Though, I don't think their core beliefs have changed.
This is something that's hard for me to judge. After much contemplation, I have concluded it's hard enough to model characters normally, yet here we have potential brainwashing / skinwalking / unrealness complicating matters to nearly never before seen levels.
For example: is it a core belief of Kirin changing for her to quickly get over her sister being sexually assaulted? If we imagine Kirin as a real human being, I think she may have stabbed a bitch.
Is it a core belief of Futaba changing for her to be livid at Nodoka for exposing her private life, only to seemingly forget this and now feel totally fine with her class cheering her on as she publicly paws for sensei cock? If we imagine her as a normal girl, I think she would have died of embarrassment on the spot.
Is it a core belief of Chika changing for her to stop believing that love is monog- ahaha, I don't even have to finish this one.
(Universally: at this point, I feel there's no way the whole class is so comfortable with polyamory... it'd be a huge coincidence if almost are of them share the core belief it's okay for 1 adult man to fuck 20 teenagers at once.)
Another interesting thing is how getting Ayane to accept the harem was once an excruciating character-defining scene centering around the list, but now she seemingly doesn't remember the list, but is still totally okay with it.
Of course, an excellent aspect of fiction is that characters are black boxes of infinite depth which can surprise and delight, so I profess zero mastery or total knowledge regarding their core beliefs, but this update (along with some prior) did seem to reach the point of core aspects of characters being altered/modified such that they are increasingly a bit unrecognizable.

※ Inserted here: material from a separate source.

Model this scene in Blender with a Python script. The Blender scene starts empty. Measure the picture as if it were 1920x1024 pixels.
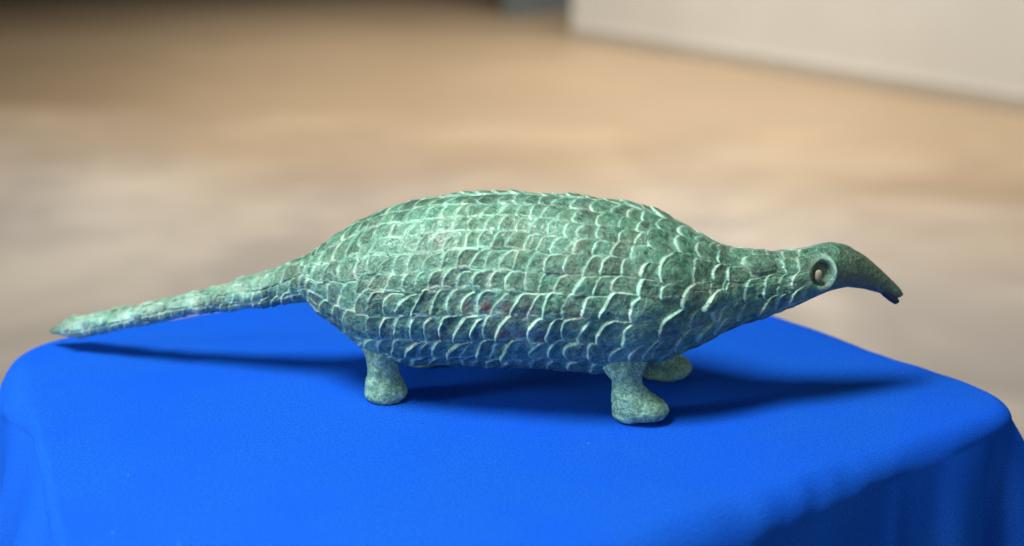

I may be totally off base though. All I can really say is that the intuition within me which provides positive/negative responses to what I'm reading has stopped providing positive responses to the interactions between heroines who I find myself increasingly struggle to recognize. And, I admit, some of this must be inspired by my knowledge of Selebus's promise to have 'threesomes of each dorm' and 'every incest combination,' because if things feel bad to me now, I can only imagine how it will be when it really is a 20-girl orgy.
But indeed, that may be the point. I really hope it isn't since it is incorrigibly a western author thing to distort characters for their metaphysical points, but we shall see.